>>>>

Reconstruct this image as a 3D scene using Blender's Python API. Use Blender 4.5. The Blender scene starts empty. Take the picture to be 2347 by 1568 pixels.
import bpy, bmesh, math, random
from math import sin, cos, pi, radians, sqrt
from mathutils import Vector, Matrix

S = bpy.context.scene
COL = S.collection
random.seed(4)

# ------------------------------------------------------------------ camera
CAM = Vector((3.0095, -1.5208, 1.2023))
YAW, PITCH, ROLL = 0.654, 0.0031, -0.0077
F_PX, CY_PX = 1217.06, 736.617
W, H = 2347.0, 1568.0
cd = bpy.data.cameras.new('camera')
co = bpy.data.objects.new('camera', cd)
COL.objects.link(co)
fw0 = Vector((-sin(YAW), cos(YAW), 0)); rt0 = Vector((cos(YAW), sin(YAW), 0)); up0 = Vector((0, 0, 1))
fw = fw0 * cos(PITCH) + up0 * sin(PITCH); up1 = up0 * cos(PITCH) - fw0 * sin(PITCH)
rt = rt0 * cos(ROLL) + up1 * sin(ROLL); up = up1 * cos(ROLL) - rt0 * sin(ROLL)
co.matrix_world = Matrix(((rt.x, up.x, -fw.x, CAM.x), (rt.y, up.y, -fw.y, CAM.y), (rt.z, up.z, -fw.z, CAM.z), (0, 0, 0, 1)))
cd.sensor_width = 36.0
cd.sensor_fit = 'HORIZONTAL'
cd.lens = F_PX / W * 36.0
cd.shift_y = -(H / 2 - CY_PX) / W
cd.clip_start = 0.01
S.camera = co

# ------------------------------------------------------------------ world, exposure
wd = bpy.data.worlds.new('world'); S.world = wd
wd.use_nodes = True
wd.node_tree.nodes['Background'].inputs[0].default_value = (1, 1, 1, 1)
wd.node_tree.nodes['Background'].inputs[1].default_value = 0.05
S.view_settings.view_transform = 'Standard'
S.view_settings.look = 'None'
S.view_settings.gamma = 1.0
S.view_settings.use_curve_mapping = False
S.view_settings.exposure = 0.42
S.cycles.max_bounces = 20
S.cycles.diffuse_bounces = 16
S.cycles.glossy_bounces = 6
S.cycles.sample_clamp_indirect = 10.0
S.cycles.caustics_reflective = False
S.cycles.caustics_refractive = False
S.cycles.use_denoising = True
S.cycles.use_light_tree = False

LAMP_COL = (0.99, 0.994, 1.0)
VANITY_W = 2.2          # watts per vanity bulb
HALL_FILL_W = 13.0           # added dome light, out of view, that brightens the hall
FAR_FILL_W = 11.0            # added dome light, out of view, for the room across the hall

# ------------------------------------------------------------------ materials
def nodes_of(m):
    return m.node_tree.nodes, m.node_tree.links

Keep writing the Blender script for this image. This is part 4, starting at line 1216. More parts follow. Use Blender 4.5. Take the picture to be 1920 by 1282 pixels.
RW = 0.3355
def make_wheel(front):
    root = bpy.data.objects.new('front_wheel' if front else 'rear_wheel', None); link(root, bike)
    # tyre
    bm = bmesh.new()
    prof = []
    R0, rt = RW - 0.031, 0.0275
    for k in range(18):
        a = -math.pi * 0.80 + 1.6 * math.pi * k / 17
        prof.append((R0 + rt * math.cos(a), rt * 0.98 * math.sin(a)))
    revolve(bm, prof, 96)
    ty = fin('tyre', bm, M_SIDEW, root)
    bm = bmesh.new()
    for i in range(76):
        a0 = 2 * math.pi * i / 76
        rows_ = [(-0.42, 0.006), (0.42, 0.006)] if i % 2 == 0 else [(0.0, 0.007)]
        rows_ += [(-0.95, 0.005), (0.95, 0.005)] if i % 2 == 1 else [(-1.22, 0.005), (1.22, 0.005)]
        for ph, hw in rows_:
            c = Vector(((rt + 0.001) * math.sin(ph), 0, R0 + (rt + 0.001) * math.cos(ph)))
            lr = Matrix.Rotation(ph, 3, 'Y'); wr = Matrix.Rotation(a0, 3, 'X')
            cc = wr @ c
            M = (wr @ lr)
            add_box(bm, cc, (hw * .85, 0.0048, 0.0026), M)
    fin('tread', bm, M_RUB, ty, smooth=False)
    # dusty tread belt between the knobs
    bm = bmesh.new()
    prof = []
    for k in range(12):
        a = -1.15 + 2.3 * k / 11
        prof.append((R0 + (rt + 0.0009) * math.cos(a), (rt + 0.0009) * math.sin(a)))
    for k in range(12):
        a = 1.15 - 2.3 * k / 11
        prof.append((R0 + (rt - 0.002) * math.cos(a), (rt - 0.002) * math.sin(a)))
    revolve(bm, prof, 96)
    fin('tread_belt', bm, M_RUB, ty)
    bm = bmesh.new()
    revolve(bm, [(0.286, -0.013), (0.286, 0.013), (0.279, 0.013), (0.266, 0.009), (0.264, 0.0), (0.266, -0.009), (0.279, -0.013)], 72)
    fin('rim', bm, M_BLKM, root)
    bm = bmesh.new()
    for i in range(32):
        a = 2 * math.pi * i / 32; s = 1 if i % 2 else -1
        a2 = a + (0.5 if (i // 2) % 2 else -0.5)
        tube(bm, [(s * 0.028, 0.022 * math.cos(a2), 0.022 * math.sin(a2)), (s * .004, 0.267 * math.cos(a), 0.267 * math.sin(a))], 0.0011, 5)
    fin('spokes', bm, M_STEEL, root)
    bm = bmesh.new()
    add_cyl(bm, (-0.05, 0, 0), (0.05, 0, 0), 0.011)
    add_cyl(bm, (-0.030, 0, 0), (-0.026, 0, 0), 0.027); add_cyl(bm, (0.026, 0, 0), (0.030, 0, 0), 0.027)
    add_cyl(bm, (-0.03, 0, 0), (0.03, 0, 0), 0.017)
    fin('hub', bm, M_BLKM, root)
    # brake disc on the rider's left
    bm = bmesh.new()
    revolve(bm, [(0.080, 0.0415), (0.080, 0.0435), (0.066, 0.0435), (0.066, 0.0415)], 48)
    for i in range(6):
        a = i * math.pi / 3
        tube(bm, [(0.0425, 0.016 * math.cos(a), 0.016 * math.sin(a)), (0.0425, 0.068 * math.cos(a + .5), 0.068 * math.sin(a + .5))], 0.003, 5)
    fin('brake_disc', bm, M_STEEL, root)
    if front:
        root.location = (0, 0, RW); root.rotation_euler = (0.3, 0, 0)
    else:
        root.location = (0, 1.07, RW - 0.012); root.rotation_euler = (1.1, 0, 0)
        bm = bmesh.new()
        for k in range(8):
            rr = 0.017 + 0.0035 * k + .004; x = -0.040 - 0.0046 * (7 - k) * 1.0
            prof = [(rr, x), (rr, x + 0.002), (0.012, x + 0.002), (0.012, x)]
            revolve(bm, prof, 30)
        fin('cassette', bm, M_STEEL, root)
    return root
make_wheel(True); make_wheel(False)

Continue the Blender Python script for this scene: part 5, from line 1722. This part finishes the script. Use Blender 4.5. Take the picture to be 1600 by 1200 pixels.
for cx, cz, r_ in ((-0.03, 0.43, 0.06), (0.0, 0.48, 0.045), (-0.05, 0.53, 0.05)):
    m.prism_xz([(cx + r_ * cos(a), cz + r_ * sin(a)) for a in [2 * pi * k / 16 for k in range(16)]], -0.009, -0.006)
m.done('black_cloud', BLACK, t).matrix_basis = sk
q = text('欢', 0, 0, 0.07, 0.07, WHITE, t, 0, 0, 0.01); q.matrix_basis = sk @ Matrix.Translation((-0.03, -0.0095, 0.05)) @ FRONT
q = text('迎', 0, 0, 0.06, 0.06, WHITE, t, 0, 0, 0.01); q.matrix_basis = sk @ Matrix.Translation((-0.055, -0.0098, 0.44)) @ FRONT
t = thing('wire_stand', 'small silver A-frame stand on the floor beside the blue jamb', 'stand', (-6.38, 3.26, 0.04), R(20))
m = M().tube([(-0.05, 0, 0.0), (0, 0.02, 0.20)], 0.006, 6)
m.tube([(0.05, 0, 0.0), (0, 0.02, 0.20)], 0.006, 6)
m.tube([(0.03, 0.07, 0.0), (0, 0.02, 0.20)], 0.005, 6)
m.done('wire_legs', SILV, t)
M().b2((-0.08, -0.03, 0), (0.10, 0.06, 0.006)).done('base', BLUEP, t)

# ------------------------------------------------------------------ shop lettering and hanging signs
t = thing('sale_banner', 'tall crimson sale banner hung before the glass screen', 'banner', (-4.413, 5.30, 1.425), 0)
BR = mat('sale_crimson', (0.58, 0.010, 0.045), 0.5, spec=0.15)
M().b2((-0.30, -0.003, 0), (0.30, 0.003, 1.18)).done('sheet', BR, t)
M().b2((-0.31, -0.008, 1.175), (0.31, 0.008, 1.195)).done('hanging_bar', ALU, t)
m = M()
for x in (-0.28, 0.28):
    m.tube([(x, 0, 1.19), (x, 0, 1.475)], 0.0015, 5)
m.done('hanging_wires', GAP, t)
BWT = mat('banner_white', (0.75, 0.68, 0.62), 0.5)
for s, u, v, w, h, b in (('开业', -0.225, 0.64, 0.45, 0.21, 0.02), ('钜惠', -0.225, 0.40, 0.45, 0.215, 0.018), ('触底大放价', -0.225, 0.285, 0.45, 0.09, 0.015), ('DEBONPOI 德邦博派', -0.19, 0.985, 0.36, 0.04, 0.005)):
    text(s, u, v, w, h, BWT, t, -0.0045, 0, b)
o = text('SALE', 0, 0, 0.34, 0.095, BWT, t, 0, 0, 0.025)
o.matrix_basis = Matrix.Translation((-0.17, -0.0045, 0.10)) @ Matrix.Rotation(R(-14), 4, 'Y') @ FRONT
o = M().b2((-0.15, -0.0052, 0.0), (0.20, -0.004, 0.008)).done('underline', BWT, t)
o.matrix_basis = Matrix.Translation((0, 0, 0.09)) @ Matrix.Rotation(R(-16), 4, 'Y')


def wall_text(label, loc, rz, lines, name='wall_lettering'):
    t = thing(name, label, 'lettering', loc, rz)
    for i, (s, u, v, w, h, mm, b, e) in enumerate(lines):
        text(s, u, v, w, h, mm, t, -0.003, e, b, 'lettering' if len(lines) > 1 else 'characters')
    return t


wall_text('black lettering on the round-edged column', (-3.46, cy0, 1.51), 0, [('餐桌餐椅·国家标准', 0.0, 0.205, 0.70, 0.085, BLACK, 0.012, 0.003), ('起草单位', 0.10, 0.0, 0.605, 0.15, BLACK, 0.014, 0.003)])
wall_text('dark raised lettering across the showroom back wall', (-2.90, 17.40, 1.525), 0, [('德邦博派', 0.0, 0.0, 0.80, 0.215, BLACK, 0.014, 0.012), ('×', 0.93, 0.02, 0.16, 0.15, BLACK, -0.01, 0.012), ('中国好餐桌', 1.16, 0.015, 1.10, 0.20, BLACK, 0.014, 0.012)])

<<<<

**Task brief**
Quote, with nothing altered, all lines from the start of the entries to the line that carries "from mathutils import Vector, Matrix", inclusive.

**Answer in full**
Reconstruct this image as a 3D scene using Blender's Python API. Use Blender 4.5. The Blender scene starts empty. Take the picture to be 2347 by 1568 pixels.
import bpy, bmesh, math, random
from math import sin, cos, pi, radians, sqrt
from mathutils import Vector, Matrix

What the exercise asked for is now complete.